• **Exercise description**: Output the first line of the listing and each line after it, up to and including the line that contains "stem_to(root, loc, ax, -1.1*sc, core, .0026", exactly as written, minus the pictures.
━━ Dataset excerpt ━━
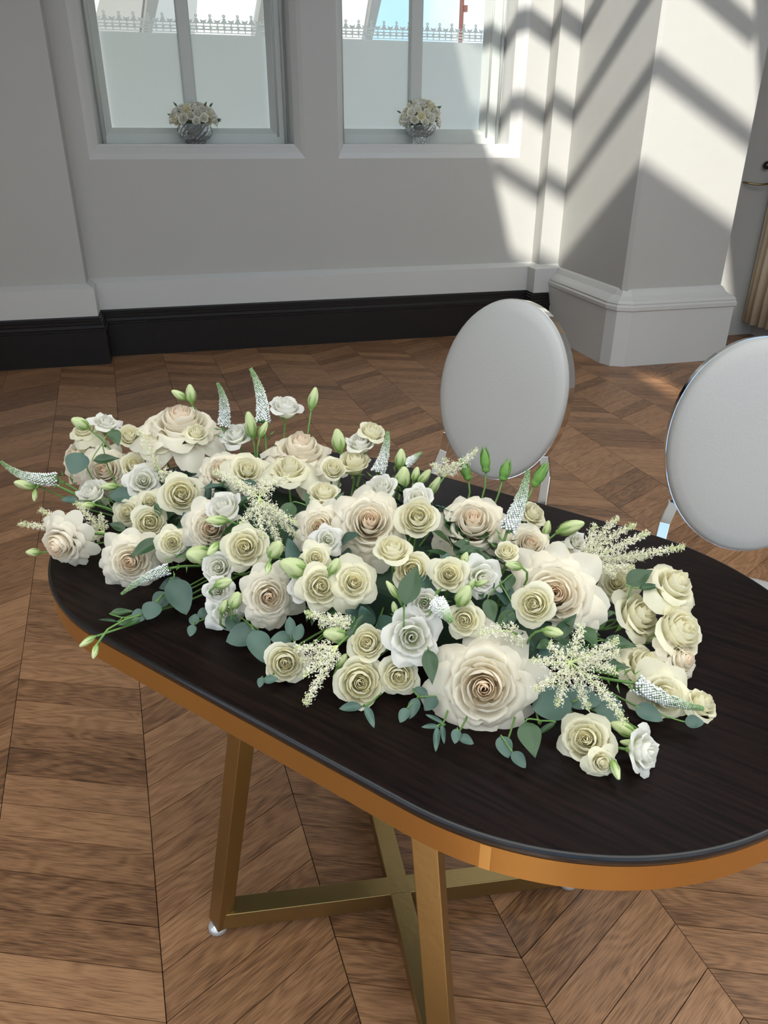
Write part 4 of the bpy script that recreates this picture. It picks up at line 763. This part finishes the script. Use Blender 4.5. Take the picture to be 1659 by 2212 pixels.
def bez(p0, p1, p2, p3, n):
    o = []
    for i in range(n+1):
        t = i/n; o.append(p0*(1-t)**3 + p1*3*t*(1-t)**2 + p2*3*t*t*(1-t) + p3*t**3)
    return o
def stem_to(root, loc, axis, start, core, rad, mat=M_stem):
    a = Vector(axis); p0 = Vector(loc) + a*start; c = Vector(core); L = (p0-c).length; dn = Vector((0, 0, -1))
    pts = bez(p0, p0 - a*L*.30 + dn*L*.08, c + (p0-c)*.4 + dn*L*.25, c, 8)
    for p in pts: p.z = max(p.z, .757)
    m = MB(); m.tube([p - Vector(loc) for p in pts], rad, 6)
    o = link('stem', m.mesh('stem', mat, True), root); return o
NAME = {'R': ('garden_rose', 'rose', 'large garden roses'), 'S': ('spray_rose', 'rose', 'cream spray roses'), 'L': ('lisianthus', 'flower', 'white lisianthus blooms')}
rr = random.Random(5)
for i, (k, loc, ax, rad, core, lab) in enumerate(BLOOMS):
    nm, cat, grp = NAME[k]; root = empty(nm, loc); tag(root, lab, cat, grp + ' on the table')
    pets, cal = PROTO[k][rr.randrange(len(PROTO[k]))]
    q = Vector(ax).to_track_quat('Z', 'Y') @ Quaternion((0, 0, 1), rr.uniform(0, 6.28))
    sc = rad*{'R': .96, 'S': 1.04, 'L': 1.0}[k]; sq = Vector((sc, sc*rr.uniform(.95, 1.05), sc))
    for me in pets: link('petal', me, root, (0, 0, 0), q, sq)
    link('calyx', cal, root, (0, 0, 0), q, sq)
    stem_to(root, loc, ax, -1.1*sc, core, .0026 if k == 'R' else .0018)

# buds
def bud_mesh(seed):
    m = MB(); prof = [(.05, 0), (.52, .06), (.88, .2), (1.0, .36), (.93, .55), (.72, .75), (.42, .92), (.2, .99), (.02, 1.0)]; n = 20; vs = []
    for r, z in prof:
        for k in range(n):
            a = 2*PI*k/n + z*1.4; rr_ = r*(1 + .10*math.cos(5*(2*PI*k/n))*min(1, z*2)); vs.append((rr_*math.cos(a), rr_*math.sin(a), z))
    m.add(vs, [(i*n+k, i*n+(k+1) % n, (i+1)*n+(k+1) % n, (i+1)*n+k) for i in range(len(prof)-1) for k in range(n)])
    return mk_mesh('bud', m.v, m.f, M_bud, True, {'alo': [min(1, v[2]*1.1) for v in m.v], 'lay': [v[2] for v in m.v]})
def sepals_mesh(n, lo, hi, wd, mat, tipout):
    m = MB(); m.lathe([(.01, -.10), (.30, -.08), (.42, 0), (.5, .06)], 10)
    for i in range(n):
        a = 2*PI*i/n; n0 = len(m.v); K = 6
        for j in range(K+1):
            v = j/K; z = lo + (hi-lo)*v; rad = .50 + .62*math.sin(PI*min(.62, v*.62+.08)) - .35*v*v + tipout*v*v
            w = wd*(1-v**1.6) + .02
            for s in (-1, 0, 1): m.v.append((rad*math.cos(a+s*w), rad*math.sin(a+s*w), z))
        for j in range(K):
            for s in range(2): b = n0+j*3+s; m.f.append((b, b+1, b+4, b+3))
    return m.mesh('calyx', mat, True)
BUDM = bud_mesh(1); CALB = sepals_mesh(5, .02, .62, .22, M_sepal, .25); CALG = sepals_mesh(5, .02, 1.12, .55, M_rosebud, -.35)
GB = MB(); GB.lathe([(.05, -.12), (.62, -.06), (.80, .06), (.66, .16), (.90, .26), (.95, .42), (.75, .65), (.42, .85), (.12, 1.0), (.01, 1.04)], 16); GBM = GB.mesh('bud', M_rosebud, True)
for k, loc, ax, L, W, core, lab in BUDS:
    root = empty('rosebud' if k == 'G' else 'flower_bud', Vector(loc)); tag(root, lab, 'bud', 'green rosebuds' if k == 'G' else 'lisianthus buds on the table')
    q = Vector(ax).to_track_quat('Z', 'Y') @ Quaternion((0, 0, 1), rr.uniform(0, 6.28)); o0 = -Vector(ax)*L*.5
    link('bud', GBM if k == 'G' else BUDM, root, o0, q, (W, W, L)); link('calyx', CALG if k == 'G' else CALB, root, o0, q, (W, W, L))
    stem_to(root, loc, ax, -L*.52, core, .0016 if L < .05 else .002)

# veronica spikes
def spike(p0, p1, w, bend, core, lab):
    p0, p1 = Vector(p0), Vector(p1); root = empty('veronica_spike', p0); tag(root, lab, 'flower', 'veronica spikes'); d = p1-p0; L = d.length; side = d.cross(Vector((.3, -.8, .5))).normalized()
    def at(t): return d*t + side*(bend*L*4*t*(1-t))
    vs, fs, al = [], [], []; n = 520
    R = random.Random(int(L*1e5))
    def wr(t): return w*(1.05 if t < .1 else 1)*(1-.80*t**1.3)
    for i in range(n):
        t = (i/n)**.9; a = i*2.39996; c = at(t); dd = (at(min(1, t+.02))-at(max(0, t-.02))).normalized(); e = dd.orthogonal().normalized(); b = dd.cross(e)
        rad = (e*math.cos(a) + b*math.sin(a)); r = wr(t)*R.uniform(.85, 1.1); s = w*(.225 - .12*t)*R.uniform(.7, 1.25); q = c + rad*r
        o = len(vs); t2 = rad.cross(dd).normalized()
        vs += [q+rad*s*1.1, q-rad*s*.8, q+dd*s, q-dd*s, q+t2*s, q-t2*s]; al += [t*.92 + R.uniform(-.12, .08)]*6
        fs += [(o, o+2, o+4), (o, o+4, o+3), (o, o+3, o+5), (o, o+5, o+2), (o+1, o+4, o+2), (o+1, o+3, o+4), (o+1, o+5, o+3), (o+1, o+2, o+5)]
    me = mk_mesh('florets', vs, fs, M_spike, True, {'alo': [max(0, min(1, a)) for a in al]}); flo = tag(link('florets', me, root), kind='stuff')
    m = MB(); m.tube([at(t) for t in [i/10 for i in range(11)]], [max(.0008, wr(i/10)*.82) for i in range(11)], 8); flo.parent = m.obj('spike_core', M_spikecore, root, smooth=True)
    stem_to(root, p0, d.normalized(), .0, core, .002)
    m = MB()
    for i in range(8):
        a = i*2.4; e = d.normalized().orthogonal(); e = (Quaternion(d.normalized(), a) @ e)*.014; p = -d.normalized()*(.004+.004*i); m.add([p, p+e*.5+side*.003, p+e+d.normalized()*.006, p+e*.5-side*.003], [(0, 1, 2, 3)])
    m.obj('leaf', M_stem, root)
for a in SPIKES: spike(*a)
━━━
• **Solution for this problem**:
Write part 4 of the bpy script that recreates this picture. It picks up at line 763. This part finishes the script. Use Blender 4.5. Take the picture to be 1659 by 2212 pixels.
def bez(p0, p1, p2, p3, n):
    o = []
    for i in range(n+1):
        t = i/n; o.append(p0*(1-t)**3 + p1*3*t*(1-t)**2 + p2*3*t*t*(1-t) + p3*t**3)
    return o
def stem_to(root, loc, axis, start, core, rad, mat=M_stem):
    a = Vector(axis); p0 = Vector(loc) + a*start; c = Vector(core); L = (p0-c).length; dn = Vector((0, 0, -1))
    pts = bez(p0, p0 - a*L*.30 + dn*L*.08, c + (p0-c)*.4 + dn*L*.25, c, 8)
    for p in pts: p.z = max(p.z, .757)
    m = MB(); m.tube([p - Vector(loc) for p in pts], rad, 6)
    o = link('stem', m.mesh('stem', mat, True), root); return o
NAME = {'R': ('garden_rose', 'rose', 'large garden roses'), 'S': ('spray_rose', 'rose', 'cream spray roses'), 'L': ('lisianthus', 'flower', 'white lisianthus blooms')}
rr = random.Random(5)
for i, (k, loc, ax, rad, core, lab) in enumerate(BLOOMS):
    nm, cat, grp = NAME[k]; root = empty(nm, loc); tag(root, lab, cat, grp + ' on the table')
    pets, cal = PROTO[k][rr.randrange(len(PROTO[k]))]
    q = Vector(ax).to_track_quat('Z', 'Y') @ Quaternion((0, 0, 1), rr.uniform(0, 6.28))
    sc = rad*{'R': .96, 'S': 1.04, 'L': 1.0}[k]; sq = Vector((sc, sc*rr.uniform(.95, 1.05), sc))
    for me in pets: link('petal', me, root, (0, 0, 0), q, sq)
    link('calyx', cal, root, (0, 0, 0), q, sq)
    stem_to(root, loc, ax, -1.1*sc, core, .0026 if k == 'R' else .0018)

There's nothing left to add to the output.